Really, don’t people realize than between cell phones, emails and social media our lives are open books. I mean if you are getting disability you should probably be careful what you post on Facebook or Twitter or Instagram. I commented to a friend that the “time for some traffic problems in Fort Lee” comment would have been safer said in person or on a landline telephone. I wasn’t sure if I was correct about that assumption so I googled it. According to Surveillance Self-Defense website “Speaking generally, just as phone conversations are a safer bet than unencrypted Internet communications, telephone conversations between landline telephones are a safer bet than telephone conversations that involve a cellular telephone.”

I mean think about it Nixon was taken down by a reel to reel tape recorder. Oliver North’s problem was you can’t really delete something from a computer.
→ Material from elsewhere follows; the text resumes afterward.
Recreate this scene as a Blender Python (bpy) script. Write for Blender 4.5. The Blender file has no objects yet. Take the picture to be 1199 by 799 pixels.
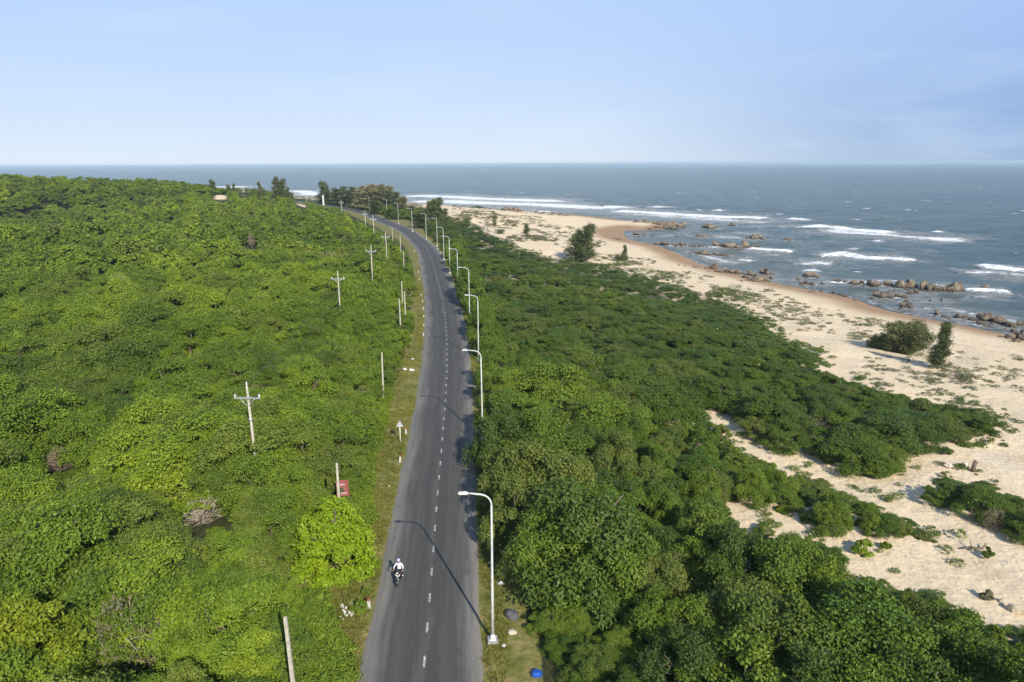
import bpy, bmesh, math, random
import numpy as np
from mathutils import Matrix, Vector
R = math.radians
S = bpy.context.scene
COL = S.collection
RNG = np.random.default_rng(7)

# ------------------------------------------------------------------ camera
F, CX, CY, H = 799., 599.5, 399.5, 25.
PITCH = math.atan((CY - 191.8) / F)
ROLL = R(-0.29)
FW = np.array([0, math.cos(PITCH), -math.sin(PITCH)])
UP0 = np.array([0, math.sin(PITCH), math.cos(PITCH)])
RT0 = np.array([1., 0, 0])
RT = RT0 * math.cos(ROLL) + UP0 * math.sin(ROLL)
UP = UP0 * math.cos(ROLL) - RT0 * math.sin(ROLL)
cam_d = bpy.data.cameras.new('camera')
cam = bpy.data.objects.new('camera', cam_d)
COL.objects.link(cam)
cam_d.sensor_width = 36
cam_d.lens = 36 * F / 1199.
cam_d.clip_start = 0.5
cam_d.clip_end = 80000
cam.matrix_world = Matrix(((RT[0], UP[0], -FW[0], 0), (RT[1], UP[1], -FW[1], 0), (RT[2], UP[2], -FW[2], H), (0, 0, 0, 1)))
S.camera = cam

# ------------------------------------------------------------------ light
SUN_EL = R(32)
sx, sy = 5.42, -12.14
sl = math.hypot(sx, sy)
SUN_DIR = Vector((sx / sl * math.cos(SUN_EL), sy / sl * math.cos(SUN_EL), math.sin(SUN_EL)))
sun_d = bpy.data.lights.new('sun', 'SUN')
sun_d.energy = 4.6
sun_d.angle = R(0.5)
sun_d.color = (1.0, 0.93, 0.80)
sun = bpy.data.objects.new('sun', sun_d)
COL.objects.link(sun)
sun.rotation_euler = SUN_DIR.to_track_quat('Z', 'Y').to_euler()
W = bpy.data.worlds.new('World')
S.world = W
W.use_nodes = True
wn = W.node_tree
sky = wn.nodes.new('ShaderNodeTexSky')
sky.sky_type = 'NISHITA'
sky.sun_disc = False
sky.sun_elevation = SUN_EL
sky.sun_rotation = math.atan2(sx, sy)
sky.altitude = 1500
sky.air_density = 0.6
sky.dust_density = 0.0
sky.ozone_density = 3.0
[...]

And Anthony Weiner was taken down by texting photos.

I am not sure what disturbs me most about the current big news stories. The actions of the people who “partook” in the less than excellent ideas or the fact that it is so easy for the media and law enforcement to know what they know. I did have another thought about Governor Christie’s staffer’s “abject stupidity” to quote the Governor. It would have been even a bigger story if she had made those comments during a landline conversation and later it came out that she was being wiretapped by the NSA.

A disclaimer for lack of a better word about my comments: I believe in personal integrity. I grew up in a household where I was taught to respect but question what the government says and does. I was taught to question what I read and see in the media. I have worked with many children through the years and my first question when a child has made a less than stellar choice is “What were you thinking?”. I think a few adults need to answer that question. And lastly “Wag the Dog” is one of my favorite movies.